Monday, 8 February 2010

Sailing again on old trade routes: ‘The Jewel of Muscat”

The ‘Jewel of Muscat’, an 18 metre long hand faithful replica of a 9th century Arab sailing ship, will travel ancient routes across the Indian Ocean from Muscat to Singapore via India later this month. Displacing just 55 tonnes, she will replicate voyages Arab navigators undertook eons ago. Like them, she will do this under wind power alone, and with old instruments for navigation.

The hull of the Jewel of Muscat has nearly 32,000 stitching holes; over 100 kilometers of hand laid rope was used to sew the hull planks together as was the fashion in the good old days. She has no engine and the crew will navigate traditionally using the sun and the stars and the ‘kamal’, a strange instrument that looks like a piece of wood with a cord attached; Arab navigators used to tie knots on the cord at known ports, placed so that Polaris could be sighted along the instrument and so latitudes calculated. In this way, they sailed down Latitudes to reach ports.

The Jewel of Muscat is officially a collaborative project between the governments of Singapore and Oman, but is actually an an international endeavour. Experts from India, Australia, Italy, Oman and the US worked together to produce the ship; ten professional carpenters and eleven ropeworkers from India were involved. The crew will be mainly Omani. On her first leg, she will sail for about a month from Muscat to Cochin, where she will undergo a full hull inspection after being hauled out of the water. Her next leg of the voyage, to Galle in Sri Lanka, will take two weeks; another four weeks to Penang and then onto Malacca in Malaysia and thence to Singapore to end her voyage. The ship will be handed over to Singapore as a gift from the Omanis, after which she will probably be converted into a museum to mark a bygone and romantic era.

The Jewel of Muscat project is almost two years old; started in June 2008,traditional wood was sourced from across the world before the keel was laid in October 21, 2008. The project was set up under the auspices of the Ministry of Foreign Affairs and is the reconstruction of a 9th century western Indian Ocean ship, using as its blueprint the ‘Belitung’ wreck that was found off Indonesia in 1988 carrying over 60,000 pieces of Chinese ceramics, silver and gold artefacts, spices and other commodities.: the ‘Tang treasure.” The project thereafter became a means of deepening ties between Oman and Singapore, besides giving Omanis a glimpse into their national heritage. Using ancient techniques, "Jewel" was hand stitched using coconut fibres; no nails have been used. Layers of goat fat mixed with lime seal the wood and prevent ingress of water. Her timber planks come from Ghana, her sails from Zanzibar palm leaves, and her masts are made from Poona teak trees.
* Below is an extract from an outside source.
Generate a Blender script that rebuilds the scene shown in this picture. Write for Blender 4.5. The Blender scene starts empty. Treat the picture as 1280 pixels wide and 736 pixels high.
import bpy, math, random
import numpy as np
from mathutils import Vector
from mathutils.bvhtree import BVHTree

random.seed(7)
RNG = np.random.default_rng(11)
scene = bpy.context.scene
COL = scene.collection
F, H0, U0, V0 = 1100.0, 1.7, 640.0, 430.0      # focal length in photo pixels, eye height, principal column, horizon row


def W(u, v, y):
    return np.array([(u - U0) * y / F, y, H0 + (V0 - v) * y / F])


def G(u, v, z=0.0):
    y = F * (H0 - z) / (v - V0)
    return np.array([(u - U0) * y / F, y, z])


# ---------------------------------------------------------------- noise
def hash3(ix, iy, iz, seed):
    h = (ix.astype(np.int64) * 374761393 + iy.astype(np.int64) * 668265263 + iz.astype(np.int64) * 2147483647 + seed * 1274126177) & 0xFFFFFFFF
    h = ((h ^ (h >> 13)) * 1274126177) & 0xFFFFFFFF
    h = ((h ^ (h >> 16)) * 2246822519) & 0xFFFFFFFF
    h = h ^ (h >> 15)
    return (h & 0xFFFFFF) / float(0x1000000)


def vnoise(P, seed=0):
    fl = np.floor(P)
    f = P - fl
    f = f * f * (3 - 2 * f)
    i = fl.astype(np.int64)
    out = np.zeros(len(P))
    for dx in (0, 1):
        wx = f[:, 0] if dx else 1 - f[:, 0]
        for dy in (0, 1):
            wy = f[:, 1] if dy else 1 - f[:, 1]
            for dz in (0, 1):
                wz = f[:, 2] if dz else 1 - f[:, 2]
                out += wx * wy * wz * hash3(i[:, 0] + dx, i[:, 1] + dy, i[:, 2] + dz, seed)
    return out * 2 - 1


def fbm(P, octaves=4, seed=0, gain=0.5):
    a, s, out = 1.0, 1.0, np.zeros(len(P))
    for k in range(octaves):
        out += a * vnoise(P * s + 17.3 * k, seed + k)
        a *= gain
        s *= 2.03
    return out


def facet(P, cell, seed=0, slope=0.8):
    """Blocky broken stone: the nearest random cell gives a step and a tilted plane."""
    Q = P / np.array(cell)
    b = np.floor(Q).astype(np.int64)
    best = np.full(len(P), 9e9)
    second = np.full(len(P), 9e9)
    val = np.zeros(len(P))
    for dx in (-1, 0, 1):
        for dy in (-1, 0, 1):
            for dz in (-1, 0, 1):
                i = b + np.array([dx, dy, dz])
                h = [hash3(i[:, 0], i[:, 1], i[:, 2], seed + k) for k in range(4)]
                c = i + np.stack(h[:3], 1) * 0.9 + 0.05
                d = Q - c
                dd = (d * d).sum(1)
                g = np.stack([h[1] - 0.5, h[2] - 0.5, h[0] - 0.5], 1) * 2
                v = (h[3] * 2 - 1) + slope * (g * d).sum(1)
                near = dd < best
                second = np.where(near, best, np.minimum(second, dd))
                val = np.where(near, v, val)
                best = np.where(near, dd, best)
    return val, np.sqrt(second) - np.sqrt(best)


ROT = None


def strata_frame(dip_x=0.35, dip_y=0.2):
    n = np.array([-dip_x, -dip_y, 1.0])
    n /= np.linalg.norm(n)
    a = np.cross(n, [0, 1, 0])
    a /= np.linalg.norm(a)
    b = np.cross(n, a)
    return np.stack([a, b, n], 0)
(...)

Saleh Said al Jabri, an instructor with Oman Sail, was selected last year to be the Captain of Jewel of Muscat for her voyage to Singapore. “This project is of utmost importance to Oman and bringing our maritime history to life. I am honoured to be selected as the Captain of Jewel of Muscat and nothing will make me prouder than steering her along the old trading routes from Muscat to Singapore via India and Malaysia, just as our forefathers did before us.We have tried to think back a thousand years." Jabri and his 16 man crew will live in tough and spartan conditions, eating the same food as their forefathers did: dried fish and dates.